Office of Maryland Attorney General J. Joseph Curran, Jr.

April 24, 2002 Media Inquiries: Sean Caine 410-576-6357


Business Ordered to Pay Restitution and $867,000 Penalty

Attorney General J. Joseph Curran, Jr. announced today that his Consumer Protection Division has ordered a Prince George's County business, and its President, to cease offering credit repair services to consumers. Omega Credit Restoration Services, which has its principal place of business at 4400 Stamp Road, Suite 401, Marlow Heights, Maryland, and Charles Brooks, its President, were also ordered to pay full restitution to consumers they harmed through deceptive and illegal practices, as well as an $867,000 civil penalty.

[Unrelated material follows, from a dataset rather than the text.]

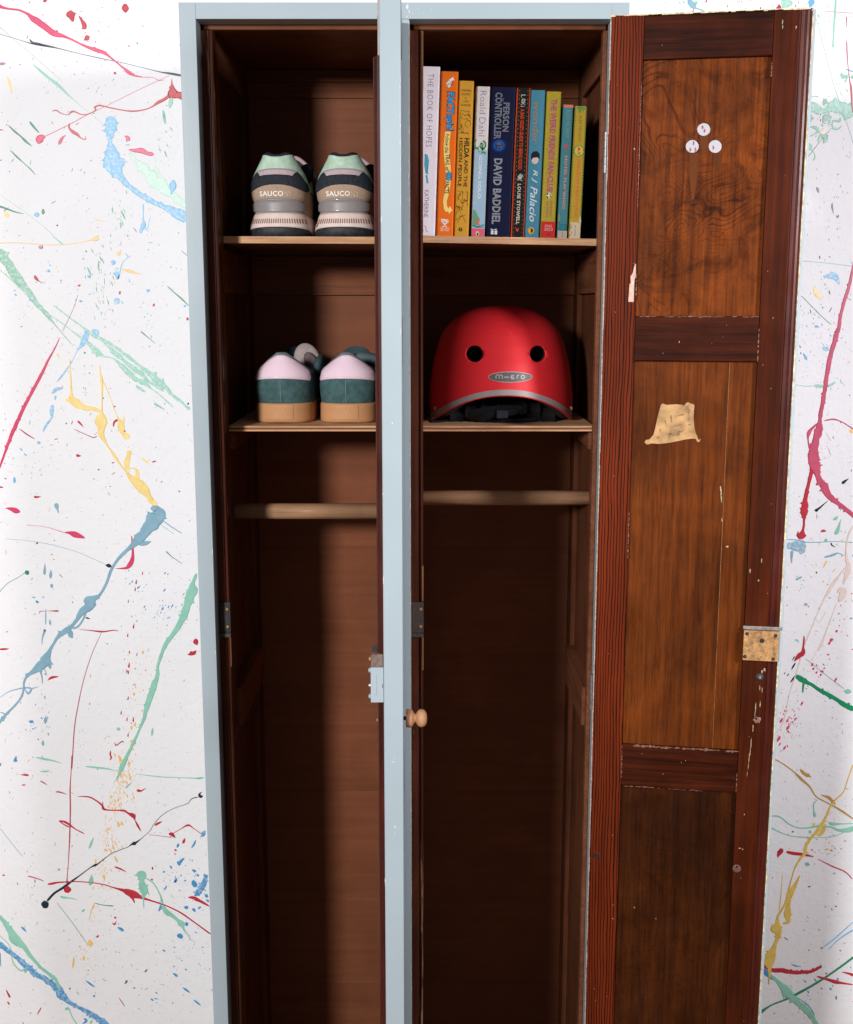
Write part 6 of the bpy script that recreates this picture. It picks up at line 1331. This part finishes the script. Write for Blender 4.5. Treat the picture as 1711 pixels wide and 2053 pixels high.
# grey trim band along the lower edge, just inside the red rim
def band_fn(u, v): 
    a = math.pi + u * math.pi * 2; p = hpt(a, hbot(a) + .0016 + v * .0076, .0006); return p
MB().grid(band_fn, 180, 3).build('trim_band', 'trim', helm, smooth=True, fix=False)
def front(x, z, off=.0005):     # point on the front of the shell above (x, z)
    w_ = hw_(z); d = hdep(z); k = min(.999, abs(x) / w_); c = k ** (1 / .92); s_ = math.sqrt(1 - c * c) ** .92
    return (HC.x + x, HC.y - d * s_ + z * .06 - off, HC.z + z)
def on_shell(name, polyfn, mat, off, rings=6, n=48):
    mb = MB(); c = polyfn(0, 0); vs = [front(*c, off)]
    for r_ in range(1, rings + 1):
        for i in range(n): vs.append(front(*polyfn(r_ / rings, 2 * math.pi * i / n), off))
    fs = [(0, 1 + (i + 1) % n, 1 + i) for i in range(n)]
    for r_ in range(rings - 1):
        for i in range(n):
            a = 1 + r_ * n + i; b_ = 1 + r_ * n + (i + 1) % n; fs.append((a, b_, b_ + n, a + n))
    mb.add(vs, fs); return mb.build(name, mat, helm, fix=True)
LX, LZ = .0062, .0692
on_shell('badge', lambda r_, a: (LX + .0308 * r_ * math.cos(a), LZ + .0074 * r_ * math.sin(a)), plain('badge_rim_grey', (.36, .33, .32), .4, var=.05), .0006)
on_shell('badge', lambda r_, a: (LX + .0298 * r_ * math.cos(a), LZ + .0066 * r_ * math.sin(a)), plain('badge_dark_grey', (.105, .090, .090), .4, var=.05), .0009)
bl_ = MB()
def bar(x0, x1, z0_, z1_, n=6):
    bl_.grid(lambda u, v: front(LX + x0 + u * (x1 - x0), LZ + z0_ + v * (z1_ - z0_), .0012), n, 1)
def arc(cx, cz, r_, a0, a1, wd=.0011):
    bl_.grid(lambda u, v: front(LX + cx + (r_ + (v - .5) * wd) * math.cos(math.radians(a0 + u * (a1 - a0))), LZ + cz + (r_ + (v - .5) * wd) * 1.0 * math.sin(math.radians(a0 + u * (a1 - a0))), .0012), 16, 1)
hh_ = .0026; wd = .0013
for x in (-.0200, -.0157, -.0114): bar(x - wd / 2, x + wd / 2, -hh_, hh_ * .45, 2)
arc(-.01785, hh_ * .35, .00215, 0, 180, wd); arc(-.01355, hh_ * .35, .00215, 0, 180, wd)
bar(-.0092, -.0022, -.0008, .0006, 4)
arc(.0030, 0, .0024, 50, 330, wd); bar(.0010, .0046, -.0006, .0006, 2)
bar(.0083, .0096, -hh_, hh_ * .6, 1); arc(.0112, .0002, .0023, 80, 180, wd)
arc(.0170, 0, .0024, 0, 360, wd); arc(.0268, 0, .0006, 0, 360, .0004)
bl_.build('badge_lettering', plain('badge_letter_grey', (.36, .33, .32), .4, var=.05), helm, fix=True)
for sx, zz in ((-.0948, .0205), (.0955, .0205)):
    a_ = -math.acos(min(.999, abs(sx) / .1045)); p = hpt(math.pi - a_ * -1 if False else (math.pi + math.acos(abs(sx) / .1050) if sx < 0 else -math.acos(abs(sx) / .1050)), zz, .0008)
    mb = MB(); mb.lathe([(-.0016, .0010), (-.0012, .0028), (0, .0032)], 'Y', p, 14); mb.build('rivet', plain('brass_rivet', (.30, .16, .09), .4, .5, var=.3), helm)
sc_ = MB()
for (xa, za, xb, zb, w2) in ((.0030, .1340, .0105, .1235, .00012), (.0055, .1290, .0165, .1180, .0001), (-.0300, .1220, -.0296, .1212, .0004), (-.0380, .0560, -.0330, .0590, .0001), (.0500, .0600, .0540, .0520, .0001), (-.0620, .0800, -.0600, .0850, .0001)):
    sc_.grid(lambda u, v: front(xa + u * (xb - xa), za + u * (zb - za) + (v - .5) * 2 * w2, .00035), 8, 1)
sc_.build('scratches', plain('pale_scratch', (.62, .16, .14), .6, var=.1), helm)['kind'] = 'stuff'
# padding, straps inside
mb = MB()
for k_ in range(-3, 4):
    x = k_ * .022; mb.grid(lambda u, v: (HC.x + x + (u - .5) * .019, HC.y - .078 + abs(x) * .30 + .012 * abs(v - .5) + .004 * math.cos((u - .5) * 3), HC.z + .0345 - abs(x) ** 2 * 3.2 - v * .020), 6, 6)
mb.build('pad', plain('pad_fabric', (.004, .004, .005), .9, var=.4, vs=300), helm, smooth=True)
M['strap'] = plain('black_webbing', (.008, .009, .013), .6, var=.35, vs=400, bumps=.5)
def strap(pts, w2, name='strap'):
    q = smooth_poly(pts, 8); mb = MB(); vs = []
    for i, p in enumerate(q):
        a = Vector(q[max(i - 1, 0)]); c = Vector(q[min(i + 1, len(q) - 1)]); d = (c - a).normalized(); n_ = d.cross(Vector((.1, 1, .45))).normalized()
        vs += [Vector(p) + n_ * w2, Vector(p) - n_ * w2, Vector(p) - n_ * w2 + Vector((0, .0012, 0)), Vector(p) + n_ * w2 + Vector((0, .0012, 0))]
    fs = [(i * 4 + k, i * 4 + (k + 1) % 4, (i + 1) * 4 + (k + 1) % 4, (i + 1) * 4 + k) for i in range(len(q) - 1) for k in range(4)]
    mb.add(vs, fs); mb.build(name, 'strap', helm)
hx, hy, hz = HC.x, HC.y, 1.2612
strap([(hx - .088, hy - .01, hz + .010), (hx - .055, hy - .055, hz + .012), (hx - .02, hy - .075, hz + .021), (hx + .020, hy - .080, hz + .023), (hx + .030, hy - .070, hz + .015)], .0060)
strap([(hx + .034, hy - .072, hz + .026), (hx + .012, hy - .078, hz + .018), (hx - .012, hy - .078, hz + .015), (hx - .04, hy - .06, hz + .006), (hx - .06, hy - .03, hz + .004)], .0050)
strap([(hx + .085, hy - .01, hz + .010), (hx + .06, hy - .050, hz + .008), (hx + .02, hy - .066, hz + .0045), (hx - .03, hy - .060, hz + .003)], .0034)
strap([(hx - .102, hy + .06, hz + .022), (hx - .112, hy - .02, hz + .016), (hx - .108, hy - .055, hz + .006), (hx - .098, hy - .065, hz + .0025), (hx - .08, hy - .05, hz + .002)], .0032)
mb = MB().box(hx - .010, hx + .006, hy - .083, hy - .077, hz + .010, hz + .021); mb.box(hx - .008, hx + .004, hy - .0836, hy - .083, hz + .0120, hz + .0190); mb.build('buckle', plain('black_plastic', (.02, .022, .028), .35, var=.1), helm, bevel=.0012)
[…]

The Division found that Brooks and Omega had violated state and federal law by offering to remove negative but accurate credit information from consumers' credit records and advising consumers to obtain new credit identities. The Maryland Credit Services Businesses Act and the United States Credit Repair Organizations Act require credit repair businesses to inform consumers that they cannot get negative information removed from a consumer's credit file if that information is accurate. Both laws also prohibit consumers or businesses assisting them from creating new Social Security numbers in order to establish new credit.

Brooks and Omega also violated state and federal law by failing to adequately advise consumers about their credit rights, offering credit repair services that they knew would be ineffective in repairing consumers' credit histories, failing to advise consumers of their cancellation rights, and collecting money from consumers before complete performance of services. Omega also violated Maryland law by selling credit repair services without having a license or posting a bond with the Maryland Commissioner of Financial Regulation throughout the period they sold credit repair services.

Omega solicited consumers through yellow pages advertisements, through a website, over the telephone and sometimes in-person when Brooks or his sales agents met with consumers in their homes. Consumers who purchased credit repair services from Omega paid on average $360 or more.

"This company took money from consumers with promises to repair their credit histories, something it knew it couldn't accomplish," Curran said. "Consumers should know that if their credit records contain negative information that is accurate, there's nothing a ‘credit repair' company can do to get it removed."